__Description of the task__:
Extract every line that contains the word "follow".

__Data provided__:
[Start]
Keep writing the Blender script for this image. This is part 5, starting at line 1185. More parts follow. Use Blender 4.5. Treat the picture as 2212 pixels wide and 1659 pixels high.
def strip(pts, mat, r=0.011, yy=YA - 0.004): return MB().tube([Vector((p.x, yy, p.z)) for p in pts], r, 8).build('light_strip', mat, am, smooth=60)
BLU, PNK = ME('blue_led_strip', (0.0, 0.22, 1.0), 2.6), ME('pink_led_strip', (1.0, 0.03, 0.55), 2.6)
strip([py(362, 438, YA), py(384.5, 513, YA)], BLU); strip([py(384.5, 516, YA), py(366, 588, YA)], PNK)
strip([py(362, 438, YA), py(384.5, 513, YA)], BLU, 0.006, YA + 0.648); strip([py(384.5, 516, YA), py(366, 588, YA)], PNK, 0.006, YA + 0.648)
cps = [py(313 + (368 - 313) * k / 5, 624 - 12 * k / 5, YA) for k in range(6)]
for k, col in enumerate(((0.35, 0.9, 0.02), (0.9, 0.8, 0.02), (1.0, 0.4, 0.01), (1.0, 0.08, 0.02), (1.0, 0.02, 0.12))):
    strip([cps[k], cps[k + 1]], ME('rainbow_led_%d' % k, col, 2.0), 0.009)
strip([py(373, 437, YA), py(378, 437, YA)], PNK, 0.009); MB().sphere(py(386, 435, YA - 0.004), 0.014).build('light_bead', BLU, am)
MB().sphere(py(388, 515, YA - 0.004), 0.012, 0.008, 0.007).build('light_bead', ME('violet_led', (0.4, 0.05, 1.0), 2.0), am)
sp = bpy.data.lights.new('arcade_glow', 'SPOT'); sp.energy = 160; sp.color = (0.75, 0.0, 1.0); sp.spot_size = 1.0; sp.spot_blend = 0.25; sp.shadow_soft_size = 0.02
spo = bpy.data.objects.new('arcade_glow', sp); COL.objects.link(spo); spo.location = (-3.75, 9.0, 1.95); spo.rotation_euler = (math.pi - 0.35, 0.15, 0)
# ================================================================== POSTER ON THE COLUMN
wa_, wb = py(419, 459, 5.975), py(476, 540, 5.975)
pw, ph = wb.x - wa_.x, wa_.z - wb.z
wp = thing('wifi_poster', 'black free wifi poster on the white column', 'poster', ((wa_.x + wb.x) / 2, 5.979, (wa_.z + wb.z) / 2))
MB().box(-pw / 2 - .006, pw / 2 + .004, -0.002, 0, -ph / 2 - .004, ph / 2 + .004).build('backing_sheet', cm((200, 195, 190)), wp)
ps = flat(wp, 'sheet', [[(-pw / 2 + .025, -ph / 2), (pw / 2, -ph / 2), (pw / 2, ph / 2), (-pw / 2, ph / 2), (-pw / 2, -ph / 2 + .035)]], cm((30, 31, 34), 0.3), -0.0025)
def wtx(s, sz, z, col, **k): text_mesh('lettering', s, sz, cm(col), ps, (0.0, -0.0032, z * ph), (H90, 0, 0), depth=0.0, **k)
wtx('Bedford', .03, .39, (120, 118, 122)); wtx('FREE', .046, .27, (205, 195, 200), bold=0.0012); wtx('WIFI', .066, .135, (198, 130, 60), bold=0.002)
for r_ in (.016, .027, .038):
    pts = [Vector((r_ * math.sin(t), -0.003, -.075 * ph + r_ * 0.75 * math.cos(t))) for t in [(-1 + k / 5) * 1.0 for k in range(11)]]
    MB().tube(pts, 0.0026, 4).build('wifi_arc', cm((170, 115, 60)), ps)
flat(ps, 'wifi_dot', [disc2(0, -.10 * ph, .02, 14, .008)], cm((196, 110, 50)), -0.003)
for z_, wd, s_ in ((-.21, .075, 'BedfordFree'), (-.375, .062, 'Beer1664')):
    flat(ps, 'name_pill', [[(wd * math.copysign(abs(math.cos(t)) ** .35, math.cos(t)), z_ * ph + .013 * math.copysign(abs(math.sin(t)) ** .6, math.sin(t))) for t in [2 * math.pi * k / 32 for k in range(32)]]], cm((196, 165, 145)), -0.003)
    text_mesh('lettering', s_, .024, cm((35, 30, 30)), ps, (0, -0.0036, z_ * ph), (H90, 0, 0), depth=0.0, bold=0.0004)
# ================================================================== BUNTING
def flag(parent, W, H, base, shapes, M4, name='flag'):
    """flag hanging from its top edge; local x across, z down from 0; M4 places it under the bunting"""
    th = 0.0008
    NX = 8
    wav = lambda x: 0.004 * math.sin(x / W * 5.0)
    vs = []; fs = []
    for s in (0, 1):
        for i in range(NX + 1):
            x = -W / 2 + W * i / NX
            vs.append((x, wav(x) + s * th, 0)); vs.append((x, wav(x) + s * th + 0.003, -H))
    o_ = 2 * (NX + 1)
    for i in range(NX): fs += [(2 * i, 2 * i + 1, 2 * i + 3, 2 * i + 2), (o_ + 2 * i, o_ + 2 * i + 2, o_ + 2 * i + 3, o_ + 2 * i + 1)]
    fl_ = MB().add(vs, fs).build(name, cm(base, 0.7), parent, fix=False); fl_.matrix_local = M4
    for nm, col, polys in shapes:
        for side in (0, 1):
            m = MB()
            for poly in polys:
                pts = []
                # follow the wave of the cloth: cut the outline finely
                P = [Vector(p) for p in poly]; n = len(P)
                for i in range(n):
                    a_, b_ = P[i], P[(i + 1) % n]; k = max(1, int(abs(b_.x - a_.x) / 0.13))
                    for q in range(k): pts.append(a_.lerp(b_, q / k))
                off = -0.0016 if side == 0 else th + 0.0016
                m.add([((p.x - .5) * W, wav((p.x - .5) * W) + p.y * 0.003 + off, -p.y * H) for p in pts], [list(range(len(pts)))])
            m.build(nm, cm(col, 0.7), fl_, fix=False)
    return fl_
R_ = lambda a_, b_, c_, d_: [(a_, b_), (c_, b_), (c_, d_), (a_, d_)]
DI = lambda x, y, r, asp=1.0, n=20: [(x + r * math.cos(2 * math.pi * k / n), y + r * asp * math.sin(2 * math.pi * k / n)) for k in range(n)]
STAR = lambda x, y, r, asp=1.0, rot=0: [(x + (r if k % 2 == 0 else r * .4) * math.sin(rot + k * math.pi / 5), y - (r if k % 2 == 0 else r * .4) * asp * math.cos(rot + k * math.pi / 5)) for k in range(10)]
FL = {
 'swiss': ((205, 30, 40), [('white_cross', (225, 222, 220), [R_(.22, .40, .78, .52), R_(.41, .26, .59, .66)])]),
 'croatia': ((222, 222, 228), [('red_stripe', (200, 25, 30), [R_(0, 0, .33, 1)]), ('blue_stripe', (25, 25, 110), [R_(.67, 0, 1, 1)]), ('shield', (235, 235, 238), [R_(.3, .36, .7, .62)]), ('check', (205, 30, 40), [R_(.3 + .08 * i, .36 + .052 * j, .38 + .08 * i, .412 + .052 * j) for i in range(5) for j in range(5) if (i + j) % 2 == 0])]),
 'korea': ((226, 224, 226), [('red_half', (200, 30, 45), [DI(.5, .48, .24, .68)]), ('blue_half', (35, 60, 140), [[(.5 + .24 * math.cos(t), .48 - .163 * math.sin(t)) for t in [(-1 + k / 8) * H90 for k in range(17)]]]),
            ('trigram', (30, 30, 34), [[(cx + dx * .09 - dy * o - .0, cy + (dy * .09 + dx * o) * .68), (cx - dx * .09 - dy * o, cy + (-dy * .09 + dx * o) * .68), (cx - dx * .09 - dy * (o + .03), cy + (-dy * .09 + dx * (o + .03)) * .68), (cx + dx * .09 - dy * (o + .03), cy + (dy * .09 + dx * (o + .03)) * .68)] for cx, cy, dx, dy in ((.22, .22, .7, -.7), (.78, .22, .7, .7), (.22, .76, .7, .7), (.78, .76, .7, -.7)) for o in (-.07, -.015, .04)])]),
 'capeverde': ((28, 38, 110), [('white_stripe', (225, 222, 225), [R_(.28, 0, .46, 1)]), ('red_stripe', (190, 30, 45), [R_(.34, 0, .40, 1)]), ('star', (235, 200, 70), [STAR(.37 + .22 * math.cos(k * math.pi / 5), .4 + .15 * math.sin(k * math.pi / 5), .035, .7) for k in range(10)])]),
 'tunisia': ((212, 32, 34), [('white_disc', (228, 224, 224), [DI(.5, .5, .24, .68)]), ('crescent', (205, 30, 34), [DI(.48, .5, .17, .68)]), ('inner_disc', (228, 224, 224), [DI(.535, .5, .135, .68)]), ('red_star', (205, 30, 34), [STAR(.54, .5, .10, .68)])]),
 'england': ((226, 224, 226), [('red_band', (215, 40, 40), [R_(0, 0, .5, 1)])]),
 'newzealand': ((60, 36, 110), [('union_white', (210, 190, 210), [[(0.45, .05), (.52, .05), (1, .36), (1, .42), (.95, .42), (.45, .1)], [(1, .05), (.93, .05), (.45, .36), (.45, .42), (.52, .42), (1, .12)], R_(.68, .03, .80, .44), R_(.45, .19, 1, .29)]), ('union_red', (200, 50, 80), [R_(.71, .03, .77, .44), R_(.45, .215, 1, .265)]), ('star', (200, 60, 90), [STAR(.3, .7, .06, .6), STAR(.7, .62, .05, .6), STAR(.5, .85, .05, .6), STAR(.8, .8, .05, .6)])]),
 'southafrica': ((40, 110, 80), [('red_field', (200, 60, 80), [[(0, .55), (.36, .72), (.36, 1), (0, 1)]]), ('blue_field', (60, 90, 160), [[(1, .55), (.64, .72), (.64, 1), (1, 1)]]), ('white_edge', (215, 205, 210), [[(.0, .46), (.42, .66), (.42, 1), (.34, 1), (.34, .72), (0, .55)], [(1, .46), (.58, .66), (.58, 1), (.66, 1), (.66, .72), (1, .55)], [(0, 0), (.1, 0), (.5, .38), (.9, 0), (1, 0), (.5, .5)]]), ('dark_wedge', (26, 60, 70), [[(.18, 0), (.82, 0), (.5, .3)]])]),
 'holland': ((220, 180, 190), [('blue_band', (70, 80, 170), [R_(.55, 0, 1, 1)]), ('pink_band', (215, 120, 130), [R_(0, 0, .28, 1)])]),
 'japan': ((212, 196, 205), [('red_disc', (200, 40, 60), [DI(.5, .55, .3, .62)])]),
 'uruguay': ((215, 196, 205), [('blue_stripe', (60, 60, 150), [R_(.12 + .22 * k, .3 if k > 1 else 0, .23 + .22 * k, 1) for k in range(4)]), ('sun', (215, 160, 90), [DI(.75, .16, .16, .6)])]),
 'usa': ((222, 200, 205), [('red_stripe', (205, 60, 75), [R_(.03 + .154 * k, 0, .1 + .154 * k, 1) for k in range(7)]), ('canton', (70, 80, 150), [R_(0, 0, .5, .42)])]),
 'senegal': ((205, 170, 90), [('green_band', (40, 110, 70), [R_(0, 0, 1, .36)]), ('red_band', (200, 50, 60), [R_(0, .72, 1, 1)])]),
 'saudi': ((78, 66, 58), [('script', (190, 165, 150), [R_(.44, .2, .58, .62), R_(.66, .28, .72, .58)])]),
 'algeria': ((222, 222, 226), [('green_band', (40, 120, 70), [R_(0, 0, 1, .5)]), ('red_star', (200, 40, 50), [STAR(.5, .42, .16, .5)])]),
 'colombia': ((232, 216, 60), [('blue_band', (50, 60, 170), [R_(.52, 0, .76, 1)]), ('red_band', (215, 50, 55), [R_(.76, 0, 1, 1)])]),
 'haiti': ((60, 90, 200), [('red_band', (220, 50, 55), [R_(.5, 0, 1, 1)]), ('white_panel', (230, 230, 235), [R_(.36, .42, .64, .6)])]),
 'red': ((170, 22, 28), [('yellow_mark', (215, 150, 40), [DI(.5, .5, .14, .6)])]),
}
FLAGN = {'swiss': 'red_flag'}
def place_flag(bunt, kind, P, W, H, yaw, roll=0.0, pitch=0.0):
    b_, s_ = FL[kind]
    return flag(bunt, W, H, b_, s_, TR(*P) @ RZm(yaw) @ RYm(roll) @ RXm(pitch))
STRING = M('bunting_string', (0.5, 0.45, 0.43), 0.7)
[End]
__Answer to this exercise__:
Keep writing the Blender script for this image. This is part 5, starting at line 1185. More parts follow. Use Blender 4.5. Treat the picture as 2212 pixels wide and 1659 pixels high.
                # follow the wave of the cloth: cut the outline finely